Alpine has announced that Formula 1 team principal Otmar Szafnauer is leaving the Enstone outfit after just 18 months in the role

Otmar Szafnauer, Team Principal, Alpine F1 Team

Szafnauer will leave by “mutual agreement” after this weekend’s Belgian GP.

Alpine noted that he “will continue his duties as normal for this weekend’s race in Belgium, before leaving the team ahead of the summer break.

“The team would like to thank Otmar for his hard work over the past 18 months and for leading the team in achieving fourth place in the 2022 constructors' championship. The team wishes him the best for the future.”

He will be replaced on an interim basis by Bruno Famin, who was named earlier this month in newly created role of VP of Alpine Motorsport.

Before his recent appointment Famin was the head of the Renault operation in Viry-Chatillon, having previously worked at Peugeot and the FIA.

Alpine sporting director Alan Permane, who has been with the Enstone organisation in a variety of roles for 34 years, is also leaving the team after the break. He will be replaced Alpine Academy director Julian Rouse on an interim basis.

The changes come in the wake of a recent major management shake-up across the Alpine company initiated by overall Renault boss Luca de Meo that saw CEO Laurent Rossi, Szafnauer’s erstwhile boss, moved into special projects.

The 58-year-old Szafnauer joined Alpine in February last year having left the team principal role at Aston Martin just a few weeks earlier.

He had been with the Silverstone team since 2009 through its Force India and Racing Point eras, before leading the transition to Lawrence Stroll’s ownership and the subsequent rebranding of the team as Aston Martin.

Despite his imminent departure, Szafnauer represented Alpine in Friday’s meeting of the F1 Commission at Spa.

Only last week in Hungary the American said that he had faith in De Meo, confirming that the Renault boss had given him 100 races to make the team a race winner.

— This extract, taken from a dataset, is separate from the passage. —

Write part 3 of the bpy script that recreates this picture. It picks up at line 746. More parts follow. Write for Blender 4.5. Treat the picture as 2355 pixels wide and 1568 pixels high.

“You’ve got to remember that Laurent is doing special projects now,” said Szafnauer when asked by Motorsport.com about the impact of Rossi’s move.

“Yes, he did hire me, but Luca also hired me, and it was Luca de Meo who ultimately sat down with me and convinced me to join his project.

Bruno Famin, VP Alpine Motorsports

Bruno Famin, VP Alpine Motorsports

Photo by: Alpine

“And the project was the Alpine project with the 100-race plan, and I think we are 30-something races into that. So we still have some 60-odd races to go, and that is another three years to go to start winning.

“It takes time. It has taken everybody time. I know Luca is a man of his word, and he gave me his word on 100 races to start winning, and sometimes you take a half-step backwards to take two steps forward.

“So I have no concern that Luca will be true to his word and give me the 100-races time that is required.”

Permane originally joined the then Benetton team in 1989 as an electronics engineer. He was thus part of the team all the way through the Michael Schumacher era, which included world championships for the German in 1994 and 1995.

He became a junior race engineer in 1996 and a full race engineer the following year, working with a variety of drivers over a spell that saw the team win two more titles with Fernando Alonso in 2005 and 2006.

He became chief engineer in 2007 and then sporting director in 2012. Having stayed with the team through its Lotus days to the return to Renault ownership and the rebadging as Alpine he still holds that role.

In a move unrelated to the rest of the Alpine shake-up, chief technical officer Pat Fry is set the leave the Enstone camp to join Williams in a similar role by the end of this year.